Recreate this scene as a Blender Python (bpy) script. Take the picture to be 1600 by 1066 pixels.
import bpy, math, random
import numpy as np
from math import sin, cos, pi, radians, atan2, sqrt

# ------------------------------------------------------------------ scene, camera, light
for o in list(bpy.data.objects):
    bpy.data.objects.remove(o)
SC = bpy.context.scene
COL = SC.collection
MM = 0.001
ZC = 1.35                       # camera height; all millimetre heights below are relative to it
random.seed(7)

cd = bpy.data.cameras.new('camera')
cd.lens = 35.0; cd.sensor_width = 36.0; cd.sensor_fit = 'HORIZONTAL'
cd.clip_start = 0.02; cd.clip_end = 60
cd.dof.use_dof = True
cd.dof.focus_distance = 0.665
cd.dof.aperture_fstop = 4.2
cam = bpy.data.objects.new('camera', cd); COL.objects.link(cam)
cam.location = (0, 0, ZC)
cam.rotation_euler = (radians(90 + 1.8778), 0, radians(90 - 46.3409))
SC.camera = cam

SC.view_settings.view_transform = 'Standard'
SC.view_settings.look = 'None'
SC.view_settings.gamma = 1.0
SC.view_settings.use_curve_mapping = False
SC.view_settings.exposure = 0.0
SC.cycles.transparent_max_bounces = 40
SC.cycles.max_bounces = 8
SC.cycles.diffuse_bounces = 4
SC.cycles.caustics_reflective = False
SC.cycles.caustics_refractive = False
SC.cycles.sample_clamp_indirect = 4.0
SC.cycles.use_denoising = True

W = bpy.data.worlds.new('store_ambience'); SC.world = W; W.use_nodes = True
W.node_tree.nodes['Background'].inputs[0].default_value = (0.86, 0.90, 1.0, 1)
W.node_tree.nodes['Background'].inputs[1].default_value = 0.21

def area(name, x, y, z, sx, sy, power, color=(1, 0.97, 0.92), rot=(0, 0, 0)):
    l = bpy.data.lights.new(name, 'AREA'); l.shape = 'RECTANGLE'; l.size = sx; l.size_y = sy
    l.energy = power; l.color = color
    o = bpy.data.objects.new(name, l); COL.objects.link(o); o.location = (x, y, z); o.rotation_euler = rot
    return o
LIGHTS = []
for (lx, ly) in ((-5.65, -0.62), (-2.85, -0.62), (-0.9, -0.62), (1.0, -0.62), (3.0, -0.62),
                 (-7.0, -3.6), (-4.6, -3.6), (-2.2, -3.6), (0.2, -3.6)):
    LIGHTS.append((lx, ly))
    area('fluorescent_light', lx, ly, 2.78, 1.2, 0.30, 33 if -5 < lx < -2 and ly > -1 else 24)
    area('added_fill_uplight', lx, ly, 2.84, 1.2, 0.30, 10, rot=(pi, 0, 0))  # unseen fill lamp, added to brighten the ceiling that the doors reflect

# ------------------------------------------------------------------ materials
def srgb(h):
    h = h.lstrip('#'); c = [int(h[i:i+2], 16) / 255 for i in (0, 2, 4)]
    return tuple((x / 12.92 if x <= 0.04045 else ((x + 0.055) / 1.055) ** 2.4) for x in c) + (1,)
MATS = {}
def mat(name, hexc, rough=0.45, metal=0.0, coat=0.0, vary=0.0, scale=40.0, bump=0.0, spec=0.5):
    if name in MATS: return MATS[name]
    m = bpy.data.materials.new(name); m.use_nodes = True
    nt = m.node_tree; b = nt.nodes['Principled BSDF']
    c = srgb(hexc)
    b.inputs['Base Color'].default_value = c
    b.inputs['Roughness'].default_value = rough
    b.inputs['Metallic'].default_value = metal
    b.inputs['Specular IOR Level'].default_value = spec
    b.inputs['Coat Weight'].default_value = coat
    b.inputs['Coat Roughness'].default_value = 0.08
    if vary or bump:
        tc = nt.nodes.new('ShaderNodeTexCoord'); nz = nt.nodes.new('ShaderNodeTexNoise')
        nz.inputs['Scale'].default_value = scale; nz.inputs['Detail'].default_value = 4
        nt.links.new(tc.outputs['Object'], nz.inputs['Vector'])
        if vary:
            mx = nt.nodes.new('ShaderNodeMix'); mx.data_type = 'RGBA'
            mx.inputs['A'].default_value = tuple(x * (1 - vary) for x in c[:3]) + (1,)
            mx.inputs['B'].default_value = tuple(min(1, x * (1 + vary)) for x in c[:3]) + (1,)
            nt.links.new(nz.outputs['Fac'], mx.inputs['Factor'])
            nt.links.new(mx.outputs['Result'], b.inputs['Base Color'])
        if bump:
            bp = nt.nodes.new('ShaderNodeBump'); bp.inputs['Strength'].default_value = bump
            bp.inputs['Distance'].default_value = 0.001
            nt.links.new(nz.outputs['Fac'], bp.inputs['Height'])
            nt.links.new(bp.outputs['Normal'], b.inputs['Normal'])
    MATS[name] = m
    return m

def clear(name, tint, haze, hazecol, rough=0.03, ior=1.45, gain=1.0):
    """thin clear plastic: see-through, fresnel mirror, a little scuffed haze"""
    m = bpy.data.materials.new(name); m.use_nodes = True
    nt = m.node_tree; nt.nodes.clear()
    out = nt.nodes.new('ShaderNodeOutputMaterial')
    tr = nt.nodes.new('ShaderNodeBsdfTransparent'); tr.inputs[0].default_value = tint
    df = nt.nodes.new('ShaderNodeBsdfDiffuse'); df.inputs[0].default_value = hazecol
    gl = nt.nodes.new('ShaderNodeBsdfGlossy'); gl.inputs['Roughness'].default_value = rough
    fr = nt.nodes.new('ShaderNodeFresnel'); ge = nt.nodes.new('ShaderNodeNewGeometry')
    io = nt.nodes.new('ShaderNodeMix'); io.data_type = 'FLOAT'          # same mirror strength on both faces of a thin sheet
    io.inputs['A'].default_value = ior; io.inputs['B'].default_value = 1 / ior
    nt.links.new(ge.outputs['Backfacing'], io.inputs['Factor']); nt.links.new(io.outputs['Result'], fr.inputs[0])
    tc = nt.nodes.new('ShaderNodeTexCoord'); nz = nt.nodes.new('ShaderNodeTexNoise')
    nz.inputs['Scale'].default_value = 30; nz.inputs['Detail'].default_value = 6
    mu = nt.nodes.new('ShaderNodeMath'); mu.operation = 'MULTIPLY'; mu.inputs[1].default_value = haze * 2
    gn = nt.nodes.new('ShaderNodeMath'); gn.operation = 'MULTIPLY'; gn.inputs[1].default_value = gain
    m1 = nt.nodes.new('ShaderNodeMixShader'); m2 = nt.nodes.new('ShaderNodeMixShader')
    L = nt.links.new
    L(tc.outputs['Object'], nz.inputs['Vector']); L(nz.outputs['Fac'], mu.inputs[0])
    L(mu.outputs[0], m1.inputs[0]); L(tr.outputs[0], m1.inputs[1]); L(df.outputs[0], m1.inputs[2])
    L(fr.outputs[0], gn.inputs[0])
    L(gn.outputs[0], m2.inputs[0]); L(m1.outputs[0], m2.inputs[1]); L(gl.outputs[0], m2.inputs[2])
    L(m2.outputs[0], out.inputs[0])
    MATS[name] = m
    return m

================

[Short problem] Print the listing above in its entirety, with every line exact.

[Complete output]
Recreate this scene as a Blender Python (bpy) script. Take the picture to be 1600 by 1066 pixels.
import bpy, math, random
import numpy as np
from math import sin, cos, pi, radians, atan2, sqrt

# ------------------------------------------------------------------ scene, camera, light
for o in list(bpy.data.objects):
    bpy.data.objects.remove(o)
SC = bpy.context.scene
COL = SC.collection
MM = 0.001
ZC = 1.35                       # camera height; all millimetre heights below are relative to it
random.seed(7)

cd = bpy.data.cameras.new('camera')
cd.lens = 35.0; cd.sensor_width = 36.0; cd.sensor_fit = 'HORIZONTAL'
cd.clip_start = 0.02; cd.clip_end = 60
cd.dof.use_dof = True
cd.dof.focus_distance = 0.665
cd.dof.aperture_fstop = 4.2
cam = bpy.data.objects.new('camera', cd); COL.objects.link(cam)
cam.location = (0, 0, ZC)
cam.rotation_euler = (radians(90 + 1.8778), 0, radians(90 - 46.3409))
SC.camera = cam

SC.view_settings.view_transform = 'Standard'
SC.view_settings.look = 'None'
SC.view_settings.gamma = 1.0
SC.view_settings.use_curve_mapping = False
SC.view_settings.exposure = 0.0
SC.cycles.transparent_max_bounces = 40
SC.cycles.max_bounces = 8
SC.cycles.diffuse_bounces = 4
SC.cycles.caustics_reflective = False
SC.cycles.caustics_refractive = False
SC.cycles.sample_clamp_indirect = 4.0
SC.cycles.use_denoising = True

W = bpy.data.worlds.new('store_ambience'); SC.world = W; W.use_nodes = True
W.node_tree.nodes['Background'].inputs[0].default_value = (0.86, 0.90, 1.0, 1)
W.node_tree.nodes['Background'].inputs[1].default_value = 0.21

def area(name, x, y, z, sx, sy, power, color=(1, 0.97, 0.92), rot=(0, 0, 0)):
    l = bpy.data.lights.new(name, 'AREA'); l.shape = 'RECTANGLE'; l.size = sx; l.size_y = sy
    l.energy = power; l.color = color
    o = bpy.data.objects.new(name, l); COL.objects.link(o); o.location = (x, y, z); o.rotation_euler = rot
    return o
LIGHTS = []
for (lx, ly) in ((-5.65, -0.62), (-2.85, -0.62), (-0.9, -0.62), (1.0, -0.62), (3.0, -0.62),
                 (-7.0, -3.6), (-4.6, -3.6), (-2.2, -3.6), (0.2, -3.6)):
    LIGHTS.append((lx, ly))
    area('fluorescent_light', lx, ly, 2.78, 1.2, 0.30, 33 if -5 < lx < -2 and ly > -1 else 24)
    area('added_fill_uplight', lx, ly, 2.84, 1.2, 0.30, 10, rot=(pi, 0, 0))  # unseen fill lamp, added to brighten the ceiling that the doors reflect

# ------------------------------------------------------------------ materials
def srgb(h):
    h = h.lstrip('#'); c = [int(h[i:i+2], 16) / 255 for i in (0, 2, 4)]
    return tuple((x / 12.92 if x <= 0.04045 else ((x + 0.055) / 1.055) ** 2.4) for x in c) + (1,)
MATS = {}
def mat(name, hexc, rough=0.45, metal=0.0, coat=0.0, vary=0.0, scale=40.0, bump=0.0, spec=0.5):
    if name in MATS: return MATS[name]
    m = bpy.data.materials.new(name); m.use_nodes = True
    nt = m.node_tree; b = nt.nodes['Principled BSDF']
    c = srgb(hexc)
    b.inputs['Base Color'].default_value = c
    b.inputs['Roughness'].default_value = rough
    b.inputs['Metallic'].default_value = metal
    b.inputs['Specular IOR Level'].default_value = spec
    b.inputs['Coat Weight'].default_value = coat
    b.inputs['Coat Roughness'].default_value = 0.08
    if vary or bump:
        tc = nt.nodes.new('ShaderNodeTexCoord'); nz = nt.nodes.new('ShaderNodeTexNoise')
        nz.inputs['Scale'].default_value = scale; nz.inputs['Detail'].default_value = 4
        nt.links.new(tc.outputs['Object'], nz.inputs['Vector'])
        if vary:
            mx = nt.nodes.new('ShaderNodeMix'); mx.data_type = 'RGBA'
            mx.inputs['A'].default_value = tuple(x * (1 - vary) for x in c[:3]) + (1,)
            mx.inputs['B'].default_value = tuple(min(1, x * (1 + vary)) for x in c[:3]) + (1,)
            nt.links.new(nz.outputs['Fac'], mx.inputs['Factor'])
            nt.links.new(mx.outputs['Result'], b.inputs['Base Color'])
        if bump:
            bp = nt.nodes.new('ShaderNodeBump'); bp.inputs['Strength'].default_value = bump
            bp.inputs['Distance'].default_value = 0.001
            nt.links.new(nz.outputs['Fac'], bp.inputs['Height'])
            nt.links.new(bp.outputs['Normal'], b.inputs['Normal'])
    MATS[name] = m
    return m

def clear(name, tint, haze, hazecol, rough=0.03, ior=1.45, gain=1.0):
    """thin clear plastic: see-through, fresnel mirror, a little scuffed haze"""
    m = bpy.data.materials.new(name); m.use_nodes = True
    nt = m.node_tree; nt.nodes.clear()
    out = nt.nodes.new('ShaderNodeOutputMaterial')
    tr = nt.nodes.new('ShaderNodeBsdfTransparent'); tr.inputs[0].default_value = tint
    df = nt.nodes.new('ShaderNodeBsdfDiffuse'); df.inputs[0].default_value = hazecol
    gl = nt.nodes.new('ShaderNodeBsdfGlossy'); gl.inputs['Roughness'].default_value = rough
    fr = nt.nodes.new('ShaderNodeFresnel'); ge = nt.nodes.new('ShaderNodeNewGeometry')
    io = nt.nodes.new('ShaderNodeMix'); io.data_type = 'FLOAT'          # same mirror strength on both faces of a thin sheet
    io.inputs['A'].default_value = ior; io.inputs['B'].default_value = 1 / ior
    nt.links.new(ge.outputs['Backfacing'], io.inputs['Factor']); nt.links.new(io.outputs['Result'], fr.inputs[0])
    tc = nt.nodes.new('ShaderNodeTexCoord'); nz = nt.nodes.new('ShaderNodeTexNoise')
    nz.inputs['Scale'].default_value = 30; nz.inputs['Detail'].default_value = 6
    mu = nt.nodes.new('ShaderNodeMath'); mu.operation = 'MULTIPLY'; mu.inputs[1].default_value = haze * 2
    gn = nt.nodes.new('ShaderNodeMath'); gn.operation = 'MULTIPLY'; gn.inputs[1].default_value = gain
    m1 = nt.nodes.new('ShaderNodeMixShader'); m2 = nt.nodes.new('ShaderNodeMixShader')
    L = nt.links.new
    L(tc.outputs['Object'], nz.inputs['Vector']); L(nz.outputs['Fac'], mu.inputs[0])
    L(mu.outputs[0], m1.inputs[0]); L(tr.outputs[0], m1.inputs[1]); L(df.outputs[0], m1.inputs[2])
    L(fr.outputs[0], gn.inputs[0])
    L(gn.outputs[0], m2.inputs[0]); L(m1.outputs[0], m2.inputs[1]); L(gl.outputs[0], m2.inputs[2])
    L(m2.outputs[0], out.inputs[0])
    MATS[name] = m
    return m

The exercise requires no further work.